Exact reproduction of the data is required, with images excluded.

-- begin INFORMATION SHOWN --

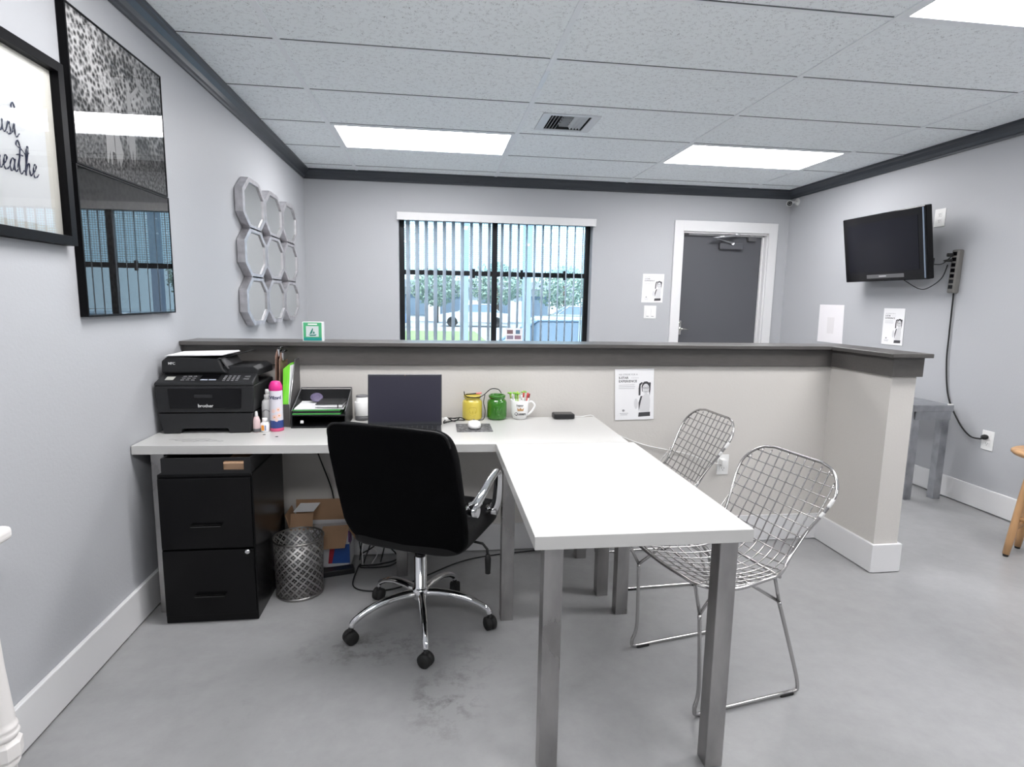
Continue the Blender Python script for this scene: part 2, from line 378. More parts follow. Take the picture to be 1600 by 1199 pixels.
# ceiling tiles with openings for troffers and the vent
XG = [-.02, .4626, 1.6818, 2.901, 4.1202, XR+.02]
YG = [2.8269+.6096*(j-1) for j in range(-9, 6)]; YG = [YF] + [y for y in YG if y > YF+.1] + [YB+.02]
TROF = [(1, 3), (3, 3), (3, -1), (1, -1), (1, -5), (3, -5)]   # (column, row index where 0 is the row starting at y=2.2173)
def row_y(j): return 2.2173+.6096*j
VX0, VX1, VY0, VY1 = 1.80, 2.11, 3.60, 3.90
ce = MB()
def cellq(x0, x1, y0, y1): ce.box(x0, y0, H, x1, y1, H+.015)
for a in range(5):
    for bI in range(len(YG)-1):
        y0, y1 = YG[bI], YG[bI+1]; x0, x1 = XG[a], XG[a+1]
        if any(a == c and abs(y0-row_y(j)) < .01 for (c, j) in TROF): continue
        if x0 < VX0 < x1 and y0 < VY0 < y1:
            cellq(x0, VX0, y0, y1); cellq(VX1, x1, y0, y1); cellq(VX0, VX1, y0, VY0); cellq(VX0, VX1, VY1, y1); continue
        cellq(x0, x1, y0, y1)
ceiling = struct('ceiling', ce, TILE)
gr = MB()
for x in XG[1:5]: gr.box(x-.012, YF, H-.004, x+.012, YB, H+.001)
for y in YG[1:-1]:
    for a in range(5): gr.box(XG[a]+(.012 if a else 0), y-.012, H-.003, XG[a+1]-(.012 if a < 4 else 0), y+.0085, H+.001)
gr.build('grid', GRID, ceiling)
gs = MB()     # the thin shadow line where each tile sits off its tee
for y in YG[1:-1]:
    for a in range(5): gs.box(XG[a]+.016, y-.018, H-.0015, XG[a+1]-.016, y-.012, H+.001)
gs.build('reveal', mat('dark_tile_reveal', (.12, .13, .14), .8), ceiling)
tp = MB().box(1.6705, 2.95, H-.0046, 1.6935, 3.19, H-.004)
tp.build('tape', mat('white_gloss_tape', (.9, .93, .95), .2), ceiling)
struct('light_block_slab', MB().box(-.15, YF-.15, 2.6, XR+.15, YB+TH, 2.66), mat('light_block_grey', (.3, .3, .3), .9))  # unseen slab added over the tiles to stop sky light leaking in

# crown moulding
def crown(axis, w0, w1, wall, sgn):
    # stepped cove profile: (distance from wall, height)
    pr = [(0, 2.289), (.010, 2.289), (.012, 2.300), (.020, 2.306), (.026, 2.325), (.040, 2.345), (.052, 2.352), (.056, 2.356), (.056, H-.0005), (0, H-.0005)]
    m = MB(); pts = [(wall+sgn*d, z) for d, z in pr]
    m.prism(pts, axis, w0, w1); return m
struct('trim_2', crown('y', YF, YB, 0, 1), CROWN)
struct('trim_3', crown('y', YF, YB, XR, -1), CROWN)
m = crown('x', 0.0, XR, YB, -1); struct('trim_4', m, CROWN)
# baseboards
def bboard(x0, y0, x1, y1, name):
    m = MB().box(x0, y0, .006, x1, y1, .135); 
    m.box(min(x0, x1)+0.0, y0, .135, x1, y1, .146)
    return struct(name, m, TRIMW, bevel=.003)
bboard(0, YF, .016, YH, 'baseboard_left'); bboard(0, YH+.13, .016, YB, 'baseboard_left_rear')
bboard(XR-.016, YF, XR, YB, 'baseboard_right')
bboard(.016, YB-.016, DX0-.09, YB, 'baseboard_back')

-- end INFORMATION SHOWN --

§ WRITTEN RESPONSE:
Continue the Blender Python script for this scene: part 2, from line 378. More parts follow. Take the picture to be 1600 by 1199 pixels.
# ceiling tiles with openings for troffers and the vent
XG = [-.02, .4626, 1.6818, 2.901, 4.1202, XR+.02]
YG = [2.8269+.6096*(j-1) for j in range(-9, 6)]; YG = [YF] + [y for y in YG if y > YF+.1] + [YB+.02]
TROF = [(1, 3), (3, 3), (3, -1), (1, -1), (1, -5), (3, -5)]   # (column, row index where 0 is the row starting at y=2.2173)
def row_y(j): return 2.2173+.6096*j
VX0, VX1, VY0, VY1 = 1.80, 2.11, 3.60, 3.90
ce = MB()
def cellq(x0, x1, y0, y1): ce.box(x0, y0, H, x1, y1, H+.015)
for a in range(5):
    for bI in range(len(YG)-1):
        y0, y1 = YG[bI], YG[bI+1]; x0, x1 = XG[a], XG[a+1]
        if any(a == c and abs(y0-row_y(j)) < .01 for (c, j) in TROF): continue
        if x0 < VX0 < x1 and y0 < VY0 < y1:
            cellq(x0, VX0, y0, y1); cellq(VX1, x1, y0, y1); cellq(VX0, VX1, y0, VY0); cellq(VX0, VX1, VY1, y1); continue
        cellq(x0, x1, y0, y1)
ceiling = struct('ceiling', ce, TILE)
gr = MB()
for x in XG[1:5]: gr.box(x-.012, YF, H-.004, x+.012, YB, H+.001)
for y in YG[1:-1]:
    for a in range(5): gr.box(XG[a]+(.012 if a else 0), y-.012, H-.003, XG[a+1]-(.012 if a < 4 else 0), y+.0085, H+.001)
gr.build('grid', GRID, ceiling)
gs = MB()     # the thin shadow line where each tile sits off its tee
for y in YG[1:-1]:
    for a in range(5): gs.box(XG[a]+.016, y-.018, H-.0015, XG[a+1]-.016, y-.012, H+.001)
gs.build('reveal', mat('dark_tile_reveal', (.12, .13, .14), .8), ceiling)
tp = MB().box(1.6705, 2.95, H-.0046, 1.6935, 3.19, H-.004)
tp.build('tape', mat('white_gloss_tape', (.9, .93, .95), .2), ceiling)
struct('light_block_slab', MB().box(-.15, YF-.15, 2.6, XR+.15, YB+TH, 2.66), mat('light_block_grey', (.3, .3, .3), .9))  # unseen slab added over the tiles to stop sky light leaking in

# crown moulding
def crown(axis, w0, w1, wall, sgn):
    # stepped cove profile: (distance from wall, height)
    pr = [(0, 2.289), (.010, 2.289), (.012, 2.300), (.020, 2.306), (.026, 2.325), (.040, 2.345), (.052, 2.352), (.056, 2.356), (.056, H-.0005), (0, H-.0005)]
    m = MB(); pts = [(wall+sgn*d, z) for d, z in pr]
    m.prism(pts, axis, w0, w1); return m
struct('trim_2', crown('y', YF, YB, 0, 1), CROWN)
struct('trim_3', crown('y', YF, YB, XR, -1), CROWN)
m = crown('x', 0.0, XR, YB, -1); struct('trim_4', m, CROWN)
# baseboards
def bboard(x0, y0, x1, y1, name):
    m = MB().box(x0, y0, .006, x1, y1, .135); 
    m.box(min(x0, x1)+0.0, y0, .135, x1, y1, .146)
    return struct(name, m, TRIMW, bevel=.003)
bboard(0, YF, .016, YH, 'baseboard_left'); bboard(0, YH+.13, .016, YB, 'baseboard_left_rear')
bboard(XR-.016, YF, XR, YB, 'baseboard_right')
bboard(.016, YB-.016, DX0-.09, YB, 'baseboard_back')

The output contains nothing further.